[REQUEST] Please list all lines of the material below in which the string "pixels" occurs.

--- BEGIN RECORDS TO PROCESS ---

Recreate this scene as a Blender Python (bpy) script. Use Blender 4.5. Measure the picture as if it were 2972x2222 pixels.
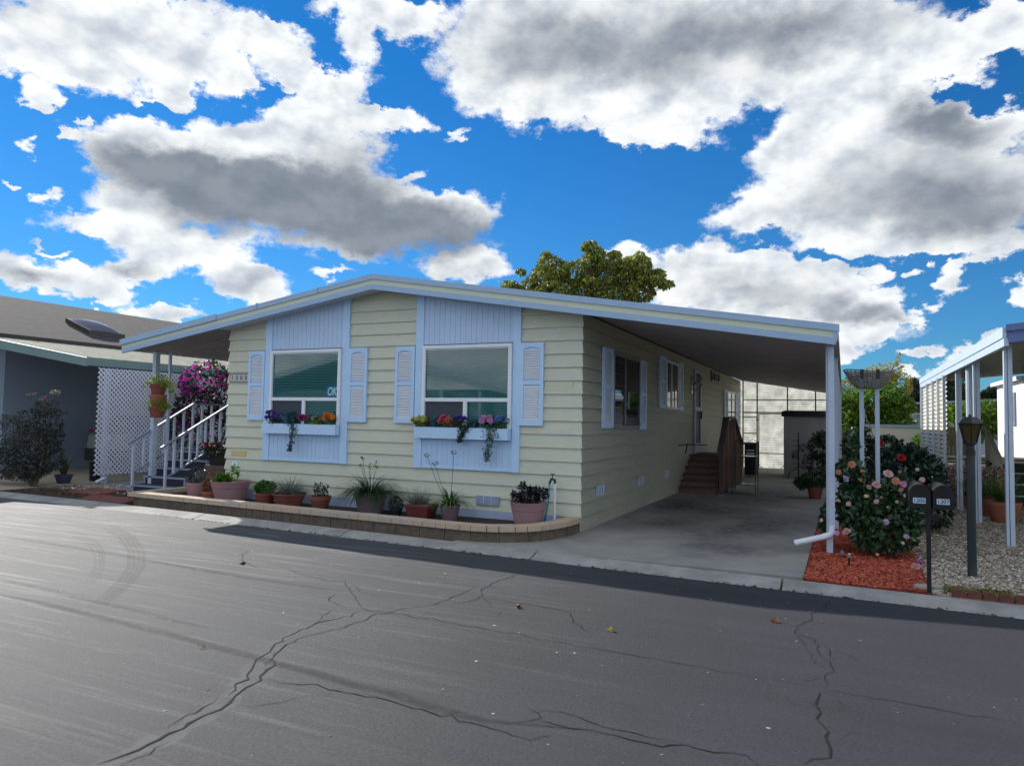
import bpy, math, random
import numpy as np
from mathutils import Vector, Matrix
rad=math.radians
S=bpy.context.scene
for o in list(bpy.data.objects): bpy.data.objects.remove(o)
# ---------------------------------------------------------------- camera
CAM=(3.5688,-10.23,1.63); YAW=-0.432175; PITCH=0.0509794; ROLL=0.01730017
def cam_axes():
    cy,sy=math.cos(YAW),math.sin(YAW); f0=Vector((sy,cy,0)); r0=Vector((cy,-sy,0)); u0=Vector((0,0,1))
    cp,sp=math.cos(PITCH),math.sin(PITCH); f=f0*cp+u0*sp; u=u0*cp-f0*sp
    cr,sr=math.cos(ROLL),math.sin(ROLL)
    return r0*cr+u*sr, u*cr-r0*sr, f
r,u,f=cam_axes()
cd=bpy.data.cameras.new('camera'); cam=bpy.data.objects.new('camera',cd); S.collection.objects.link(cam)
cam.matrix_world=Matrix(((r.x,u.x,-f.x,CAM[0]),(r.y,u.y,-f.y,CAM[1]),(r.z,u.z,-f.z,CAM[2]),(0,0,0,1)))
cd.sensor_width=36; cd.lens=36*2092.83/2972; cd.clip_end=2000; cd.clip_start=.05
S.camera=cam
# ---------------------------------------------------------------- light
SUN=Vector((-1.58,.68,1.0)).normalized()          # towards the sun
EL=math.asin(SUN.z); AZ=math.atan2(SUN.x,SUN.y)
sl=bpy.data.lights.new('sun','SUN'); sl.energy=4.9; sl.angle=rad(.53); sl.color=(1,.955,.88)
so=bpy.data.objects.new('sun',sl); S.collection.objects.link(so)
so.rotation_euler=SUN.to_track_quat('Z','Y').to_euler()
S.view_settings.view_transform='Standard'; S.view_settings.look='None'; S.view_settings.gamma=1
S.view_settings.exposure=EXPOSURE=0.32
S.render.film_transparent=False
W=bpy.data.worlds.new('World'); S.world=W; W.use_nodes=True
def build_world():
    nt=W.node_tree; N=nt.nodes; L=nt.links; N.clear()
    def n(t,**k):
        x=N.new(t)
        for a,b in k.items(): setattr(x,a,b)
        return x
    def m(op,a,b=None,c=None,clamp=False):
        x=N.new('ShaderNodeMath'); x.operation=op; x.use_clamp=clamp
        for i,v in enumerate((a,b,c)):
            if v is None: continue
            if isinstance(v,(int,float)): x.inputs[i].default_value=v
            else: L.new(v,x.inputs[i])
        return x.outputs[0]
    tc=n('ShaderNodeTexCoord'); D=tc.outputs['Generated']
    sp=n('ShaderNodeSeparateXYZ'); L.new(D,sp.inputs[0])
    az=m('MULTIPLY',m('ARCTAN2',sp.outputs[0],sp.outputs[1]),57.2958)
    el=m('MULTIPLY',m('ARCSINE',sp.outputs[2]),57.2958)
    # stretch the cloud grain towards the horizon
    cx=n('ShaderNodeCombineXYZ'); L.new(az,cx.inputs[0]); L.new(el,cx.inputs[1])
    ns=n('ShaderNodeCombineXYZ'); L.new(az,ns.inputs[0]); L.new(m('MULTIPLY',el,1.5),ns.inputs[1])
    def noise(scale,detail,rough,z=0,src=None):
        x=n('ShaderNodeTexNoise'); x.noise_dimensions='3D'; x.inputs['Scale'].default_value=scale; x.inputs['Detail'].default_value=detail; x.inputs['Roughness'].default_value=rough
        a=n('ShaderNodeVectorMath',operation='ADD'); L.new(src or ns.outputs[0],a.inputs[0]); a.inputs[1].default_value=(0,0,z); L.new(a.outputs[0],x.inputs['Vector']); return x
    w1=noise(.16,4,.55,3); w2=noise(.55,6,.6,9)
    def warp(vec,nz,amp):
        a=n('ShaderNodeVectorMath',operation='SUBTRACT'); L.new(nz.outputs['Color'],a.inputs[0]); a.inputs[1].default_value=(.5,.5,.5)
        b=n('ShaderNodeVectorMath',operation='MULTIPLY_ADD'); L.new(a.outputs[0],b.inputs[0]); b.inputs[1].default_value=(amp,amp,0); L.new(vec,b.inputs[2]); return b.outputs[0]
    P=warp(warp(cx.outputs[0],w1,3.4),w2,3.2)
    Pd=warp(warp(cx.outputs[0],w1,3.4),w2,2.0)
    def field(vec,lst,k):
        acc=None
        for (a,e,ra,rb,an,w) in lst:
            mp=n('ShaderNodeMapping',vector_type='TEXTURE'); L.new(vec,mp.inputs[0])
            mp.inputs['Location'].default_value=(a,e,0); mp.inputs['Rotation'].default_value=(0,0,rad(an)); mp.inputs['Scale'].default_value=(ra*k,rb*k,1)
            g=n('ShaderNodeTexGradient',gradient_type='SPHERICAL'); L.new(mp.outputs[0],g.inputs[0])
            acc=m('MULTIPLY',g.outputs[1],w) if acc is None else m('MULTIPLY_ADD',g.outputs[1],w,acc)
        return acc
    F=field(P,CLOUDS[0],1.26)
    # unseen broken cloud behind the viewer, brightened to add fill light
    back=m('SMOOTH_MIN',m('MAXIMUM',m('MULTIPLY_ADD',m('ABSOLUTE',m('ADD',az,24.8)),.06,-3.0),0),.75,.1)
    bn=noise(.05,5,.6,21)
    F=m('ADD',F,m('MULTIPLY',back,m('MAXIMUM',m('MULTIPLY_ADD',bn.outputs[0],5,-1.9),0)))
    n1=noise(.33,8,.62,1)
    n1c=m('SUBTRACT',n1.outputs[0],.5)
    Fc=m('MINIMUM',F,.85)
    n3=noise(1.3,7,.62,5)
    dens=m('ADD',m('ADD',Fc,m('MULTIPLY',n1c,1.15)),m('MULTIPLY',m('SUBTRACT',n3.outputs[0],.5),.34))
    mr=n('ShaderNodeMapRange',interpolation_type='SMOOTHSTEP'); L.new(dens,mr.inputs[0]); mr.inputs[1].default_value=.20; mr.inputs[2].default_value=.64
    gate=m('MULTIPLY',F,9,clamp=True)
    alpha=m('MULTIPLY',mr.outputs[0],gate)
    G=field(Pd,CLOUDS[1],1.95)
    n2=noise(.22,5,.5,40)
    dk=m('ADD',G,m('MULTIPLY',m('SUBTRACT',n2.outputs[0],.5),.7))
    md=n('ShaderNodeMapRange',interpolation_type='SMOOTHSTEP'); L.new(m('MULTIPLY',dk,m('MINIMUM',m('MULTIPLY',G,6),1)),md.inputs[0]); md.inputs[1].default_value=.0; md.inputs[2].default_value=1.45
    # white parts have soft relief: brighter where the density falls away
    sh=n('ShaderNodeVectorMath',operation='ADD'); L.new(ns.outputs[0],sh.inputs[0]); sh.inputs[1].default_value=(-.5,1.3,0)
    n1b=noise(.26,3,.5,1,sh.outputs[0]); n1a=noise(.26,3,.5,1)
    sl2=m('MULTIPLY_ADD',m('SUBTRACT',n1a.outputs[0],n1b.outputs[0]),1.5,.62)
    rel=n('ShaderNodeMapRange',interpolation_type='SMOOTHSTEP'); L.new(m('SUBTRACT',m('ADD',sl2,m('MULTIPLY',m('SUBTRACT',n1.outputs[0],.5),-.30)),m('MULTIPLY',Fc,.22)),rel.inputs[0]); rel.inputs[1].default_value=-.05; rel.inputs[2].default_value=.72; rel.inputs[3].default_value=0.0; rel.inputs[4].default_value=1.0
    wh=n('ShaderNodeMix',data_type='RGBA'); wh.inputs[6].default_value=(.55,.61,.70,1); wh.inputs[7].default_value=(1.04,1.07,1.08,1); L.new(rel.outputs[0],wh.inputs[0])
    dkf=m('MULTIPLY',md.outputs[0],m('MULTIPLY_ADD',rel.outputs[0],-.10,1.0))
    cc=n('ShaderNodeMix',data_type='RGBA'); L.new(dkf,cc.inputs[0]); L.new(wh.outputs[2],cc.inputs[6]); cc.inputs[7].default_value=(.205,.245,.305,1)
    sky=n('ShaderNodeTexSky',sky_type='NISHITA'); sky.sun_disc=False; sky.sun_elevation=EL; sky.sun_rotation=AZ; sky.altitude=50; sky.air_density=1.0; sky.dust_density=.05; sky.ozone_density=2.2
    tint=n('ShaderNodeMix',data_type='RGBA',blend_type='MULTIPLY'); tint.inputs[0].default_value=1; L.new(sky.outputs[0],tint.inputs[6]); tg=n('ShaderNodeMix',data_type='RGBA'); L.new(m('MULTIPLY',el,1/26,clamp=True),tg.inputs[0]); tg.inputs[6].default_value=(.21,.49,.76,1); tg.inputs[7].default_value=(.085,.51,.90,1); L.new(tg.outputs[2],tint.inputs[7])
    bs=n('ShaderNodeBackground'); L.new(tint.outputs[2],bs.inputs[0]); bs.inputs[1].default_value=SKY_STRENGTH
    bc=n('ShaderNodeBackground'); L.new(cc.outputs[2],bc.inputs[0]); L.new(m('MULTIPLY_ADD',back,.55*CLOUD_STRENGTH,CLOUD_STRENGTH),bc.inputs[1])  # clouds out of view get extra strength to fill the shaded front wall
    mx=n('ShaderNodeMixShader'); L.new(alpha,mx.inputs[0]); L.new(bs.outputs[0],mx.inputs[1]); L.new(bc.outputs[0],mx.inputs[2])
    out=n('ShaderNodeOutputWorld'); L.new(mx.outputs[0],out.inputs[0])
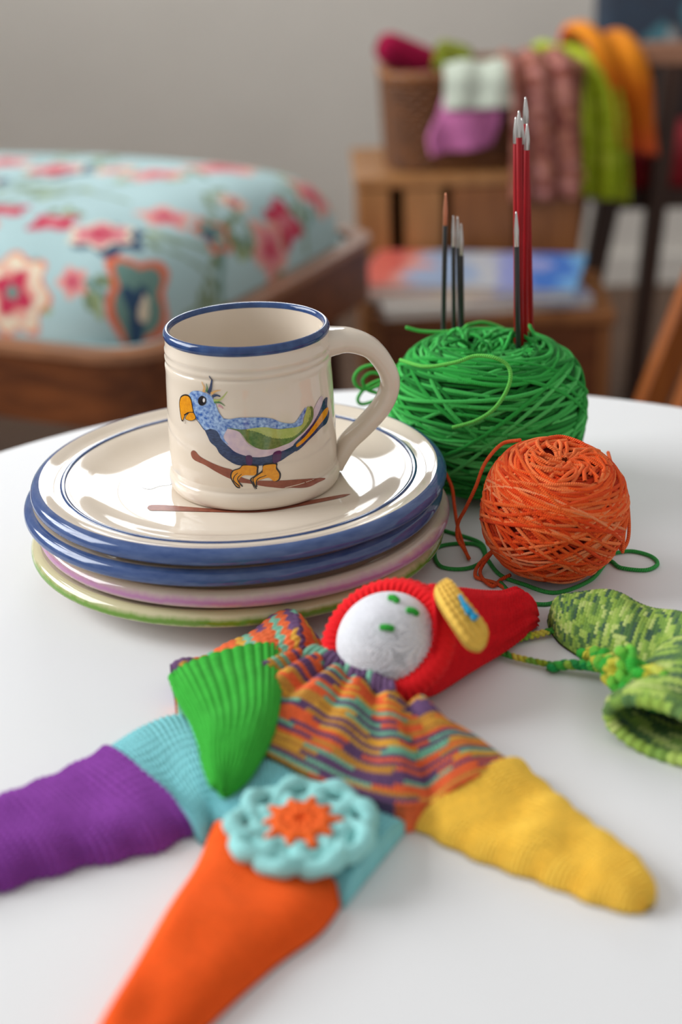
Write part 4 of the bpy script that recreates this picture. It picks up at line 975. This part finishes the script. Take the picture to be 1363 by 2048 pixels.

--- END RECORDS TO PROCESS ---

[EXERCISE RESPONSE]
Recreate this scene as a Blender Python (bpy) script. Use Blender 4.5. Measure the picture as if it were 2972x2222 pixels.
Write part 4 of the bpy script that recreates this picture. It picks up at line 975. This part finishes the script. Take the picture to be 1363 by 2048 pixels.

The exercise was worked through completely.